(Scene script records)
____________________
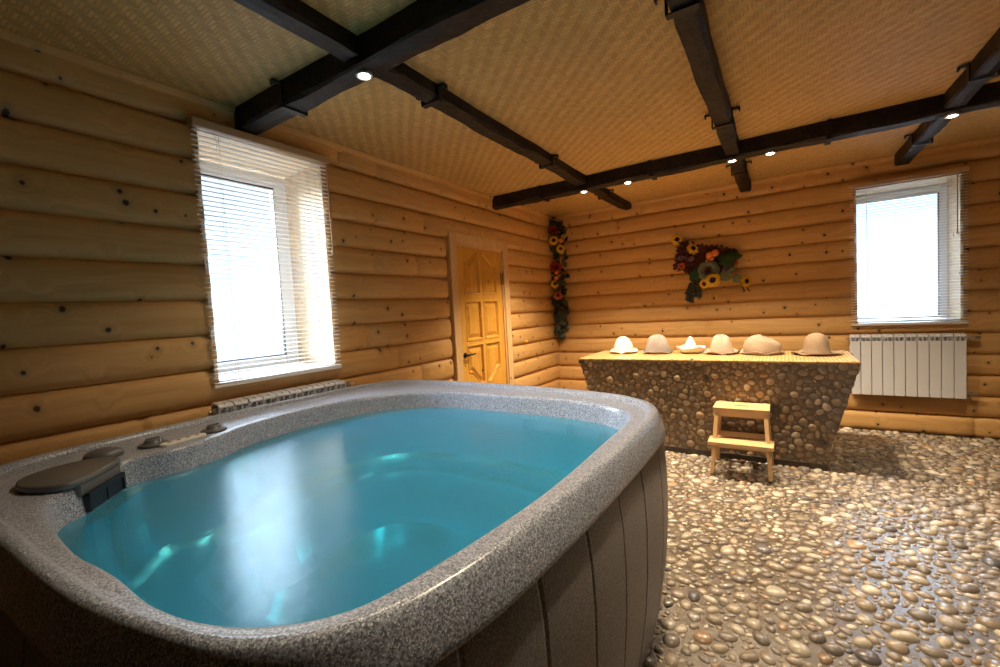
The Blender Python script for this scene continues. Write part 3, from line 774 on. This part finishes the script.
# ------------------------------------------------------------------ hot tub
CR = [(0.20, -4.9), (0.17, -4.46), (.175, -4.0), (.19, -3.6), (.28, -3.36), (.47, -3.27), (.9, -3.25), (1.4, -3.28), (1.75, -3.325), (1.98, -3.40), (2.122, -3.53), (2.18, -3.72), (2.185, -4.05), (2.178, -4.4),
      (2.163, -4.7), (2.14, -4.92), (2.085, -5.10), (1.97, -5.21), (1.8, -5.262), (1.55, -5.30), (1.2, -5.315), (.8, -5.325), (.48, -5.31), (.29, -5.22), (.215, -5.06)]
IN = [(2.085, -3.73), (2.0, -3.55), (1.75, -3.455), (1.4, -3.44), (.96, -3.45), (.66, -3.56), (.48, -3.78), (.42, -4.11), (.455, -4.42), (.54, -4.62), (.575, -4.77), (.555, -4.90), (.57, -4.965), (.66, -5.04), (.74, -5.11), (.80, -5.185),
      (.93, -5.222), (1.12, -5.238), (1.31, -5.245), (1.49, -5.232), (1.68, -5.232), (1.83, -5.205), (1.94, -5.15), (2.02, -5.06), (2.055, -4.92), (2.085, -4.69), (2.10, -4.44), (2.095, -4.06)]
CEN = np.array((1.25, -4.3))
def polar(P, N):
    D = catmull(P, 60)-CEN; a = np.arctan2(D[:, 1], D[:, 0]); r = np.hypot(D[:, 0], D[:, 1]); o = np.argsort(a); a, r = a[o], r[o]
    a = np.concatenate([a-2*PI, a, a+2*PI]); r = np.concatenate([r]*3); t = np.linspace(-PI, PI, N, endpoint=False)
    rad = np.interp(t, a, r); return CEN+np.stack([np.cos(t)*rad, np.sin(t)*rad], -1)
N = 360
Oc, Ic = polar(CR, N), polar(IN, N)
tan = np.roll(Oc, -1, 0)-np.roll(Oc, 1, 0); nrm = np.stack([tan[:, 1], -tan[:, 0]], -1); nrm /= np.linalg.norm(nrm, axis=1, keepdims=True)
gap = np.linalg.norm(Ic-Oc, axis=1, keepdims=True); dio = (Ic-Oc)/gap
rings = []
def R(xy, z): rings.append(np.concatenate([xy, np.full((N, 1), z) if np.isscalar(z) else z], 1))
for o, z in ((-0.01, .822), (.030, .820), (.037, .826), (.037, .836), (.028, .864), (.017, .896), (.009, .912), (.003, .919), (-.004, .9215)): R(Oc+nrm*o, z)
for mx, fr, z in ((.014, .17, .9215), (.024, .28, .919), (.032, .37, .912), (.037, .44, .903), (.048, .56, .898)):
    R(Oc+dio*np.minimum(mx, gap*fr), z)
R(Oc+(Ic-Oc)*0.86, .896)
def K(k): return Ic+(CEN-Ic)*k
for k, z in ((-.004, .895), (.004, .892), (.010, .884), (.014, .870), (.024, .80), (.05, .66), (.075, .58), (.11, .545), (.16, .535), (.33, .53), (.37, .522), (.40, .50), (.43, .42), (.46, .33), (.52, .30), (.75, .295)): R(K(k), z)
V = np.concatenate(rings+[np.array([[CEN[0], CEN[1], .295]])]); F = []
for i in range(len(rings)-1):
    for j in range(N): F.append((i*N+j, i*N+(j+1) % N, (i+1)*N+(j+1) % N, (i+1)*N+j))
L = (len(rings)-1)*N
F += [(L+j, L+(j+1) % N, len(V)-1) for j in range(N)]
tub = thing('hot_tub', 'large grey speckled hot tub filled with turquoise water', 'hot tub', (1.2, -4.3, 0))
npobj('tub_shell', V, F, [M_shell, M_basin], tub, mi=[1 if max(V[q][2] for q in f) < .801 else 0 for f in F])
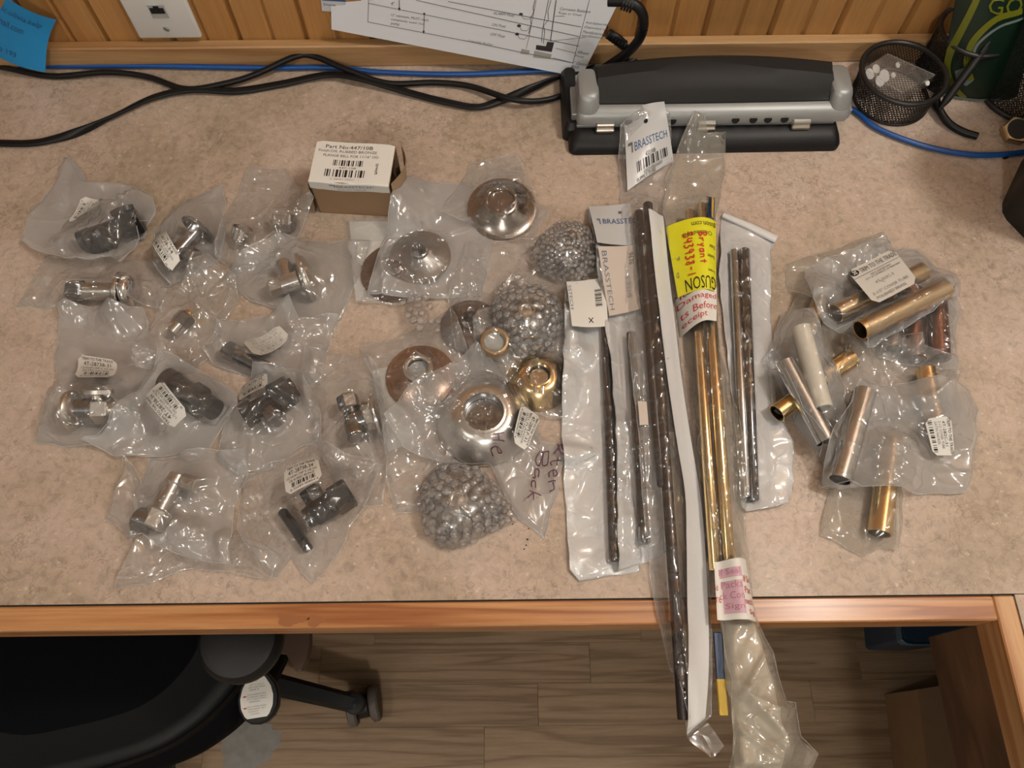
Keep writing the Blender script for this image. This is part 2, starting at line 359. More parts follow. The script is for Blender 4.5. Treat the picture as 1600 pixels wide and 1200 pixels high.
____________________
Every record is to be reproduced exactly, with no pictures included.

The Blender Python script for this scene continues. Write part 3, from line 774 on. This part finishes the script.
# ------------------------------------------------------------------ hot tub
CR = [(0.20, -4.9), (0.17, -4.46), (.175, -4.0), (.19, -3.6), (.28, -3.36), (.47, -3.27), (.9, -3.25), (1.4, -3.28), (1.75, -3.325), (1.98, -3.40), (2.122, -3.53), (2.18, -3.72), (2.185, -4.05), (2.178, -4.4),
      (2.163, -4.7), (2.14, -4.92), (2.085, -5.10), (1.97, -5.21), (1.8, -5.262), (1.55, -5.30), (1.2, -5.315), (.8, -5.325), (.48, -5.31), (.29, -5.22), (.215, -5.06)]
IN = [(2.085, -3.73), (2.0, -3.55), (1.75, -3.455), (1.4, -3.44), (.96, -3.45), (.66, -3.56), (.48, -3.78), (.42, -4.11), (.455, -4.42), (.54, -4.62), (.575, -4.77), (.555, -4.90), (.57, -4.965), (.66, -5.04), (.74, -5.11), (.80, -5.185),
      (.93, -5.222), (1.12, -5.238), (1.31, -5.245), (1.49, -5.232), (1.68, -5.232), (1.83, -5.205), (1.94, -5.15), (2.02, -5.06), (2.055, -4.92), (2.085, -4.69), (2.10, -4.44), (2.095, -4.06)]
CEN = np.array((1.25, -4.3))
def polar(P, N):
    D = catmull(P, 60)-CEN; a = np.arctan2(D[:, 1], D[:, 0]); r = np.hypot(D[:, 0], D[:, 1]); o = np.argsort(a); a, r = a[o], r[o]
    a = np.concatenate([a-2*PI, a, a+2*PI]); r = np.concatenate([r]*3); t = np.linspace(-PI, PI, N, endpoint=False)
    rad = np.interp(t, a, r); return CEN+np.stack([np.cos(t)*rad, np.sin(t)*rad], -1)
N = 360
Oc, Ic = polar(CR, N), polar(IN, N)
tan = np.roll(Oc, -1, 0)-np.roll(Oc, 1, 0); nrm = np.stack([tan[:, 1], -tan[:, 0]], -1); nrm /= np.linalg.norm(nrm, axis=1, keepdims=True)
gap = np.linalg.norm(Ic-Oc, axis=1, keepdims=True); dio = (Ic-Oc)/gap
rings = []
def R(xy, z): rings.append(np.concatenate([xy, np.full((N, 1), z) if np.isscalar(z) else z], 1))
for o, z in ((-0.01, .822), (.030, .820), (.037, .826), (.037, .836), (.028, .864), (.017, .896), (.009, .912), (.003, .919), (-.004, .9215)): R(Oc+nrm*o, z)
for mx, fr, z in ((.014, .17, .9215), (.024, .28, .919), (.032, .37, .912), (.037, .44, .903), (.048, .56, .898)):
    R(Oc+dio*np.minimum(mx, gap*fr), z)
R(Oc+(Ic-Oc)*0.86, .896)
def K(k): return Ic+(CEN-Ic)*k
for k, z in ((-.004, .895), (.004, .892), (.010, .884), (.014, .870), (.024, .80), (.05, .66), (.075, .58), (.11, .545), (.16, .535), (.33, .53), (.37, .522), (.40, .50), (.43, .42), (.46, .33), (.52, .30), (.75, .295)): R(K(k), z)
V = np.concatenate(rings+[np.array([[CEN[0], CEN[1], .295]])]); F = []
for i in range(len(rings)-1):
    for j in range(N): F.append((i*N+j, i*N+(j+1) % N, (i+1)*N+(j+1) % N, (i+1)*N+j))
L = (len(rings)-1)*N
F += [(L+j, L+(j+1) % N, len(V)-1) for j in range(N)]
tub = thing('hot_tub', 'large grey speckled hot tub filled with turquoise water', 'hot tub', (1.2, -4.3, 0))
npobj('tub_shell', V, F, [M_shell, M_basin], tub, mi=[1 if max(V[q][2] for q in f) < .801 else 0 for f in F])
Keep writing the Blender script for this image. This is part 2, starting at line 359. More parts follow. The script is for Blender 4.5. Treat the picture as 1600 pixels wide and 1200 pixels high.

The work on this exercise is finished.